The parties are notified that this Proposed Findings and Recommendation is hereby FILED, and a copy will be submitted to the Honorable John T. Copenhaver, Jr., Senior United States District Judge. Pursuant to the provisions of Title 28, United States Code, Section 636(b)(1)(B), and Rules 6(d) and 72(b), Federal Rules of Civil Procedure, the parties shall have fourteen days (filing of objections) and then three days (service/mailing) from the date of filing this Proposed Findings and Recommendation within which to file with the Clerk of this court, specific written objections, identifying the portions of the Proposed Findings and Recommendation to which objection is made, and the basis of such objection. Extension of this time period may be granted by the presiding District Judge for good cause shown.

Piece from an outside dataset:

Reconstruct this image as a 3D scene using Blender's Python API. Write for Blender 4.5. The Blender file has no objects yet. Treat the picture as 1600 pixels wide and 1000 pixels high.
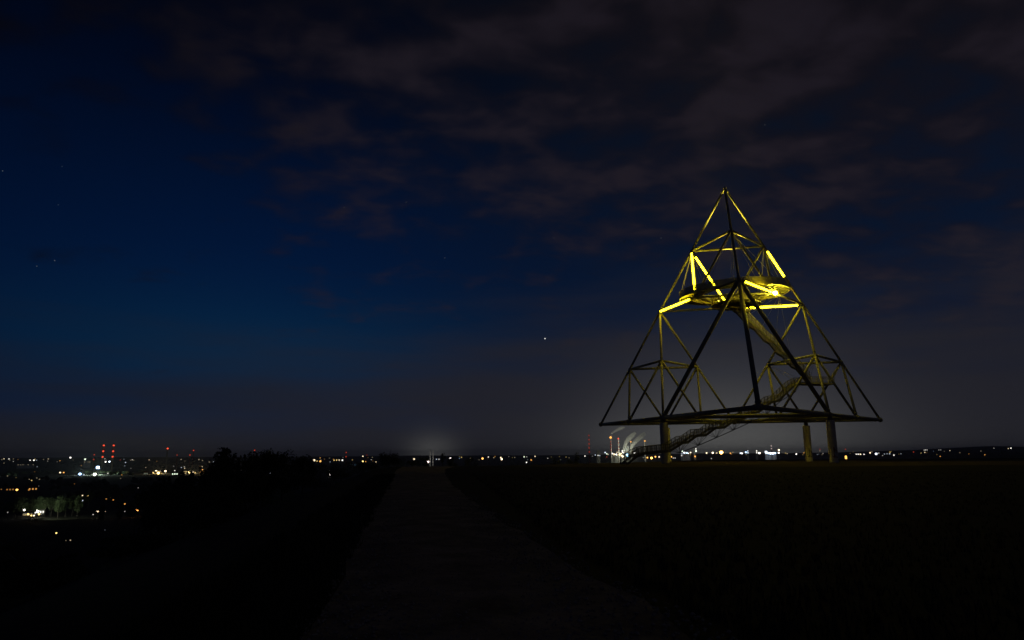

Failure to file written objections as set forth above shall constitute a waiver of de novo review by the district court and a waiver of appellate review by the circuit court of appeals. Snyder v. Ridenour, 889 F.2d 1363, 1366 (4th Cir. 1989); Thomas v. Arn, 474 U.S. 140, 155 (1985); Wright v. Collins, 766 F.2d 841, 846 (4th Cir. 1985); United States v. Schronce, 727 F.2d 91, 94 (4th Cir. 1984). Copies of such objections shall be served on the opposing party and Judge Copenhaver.
The Clerk is directed to file this Proposed Findings and Recommendation, to mail a copy of the same to Petitioner, and to transmit it to counsel of record.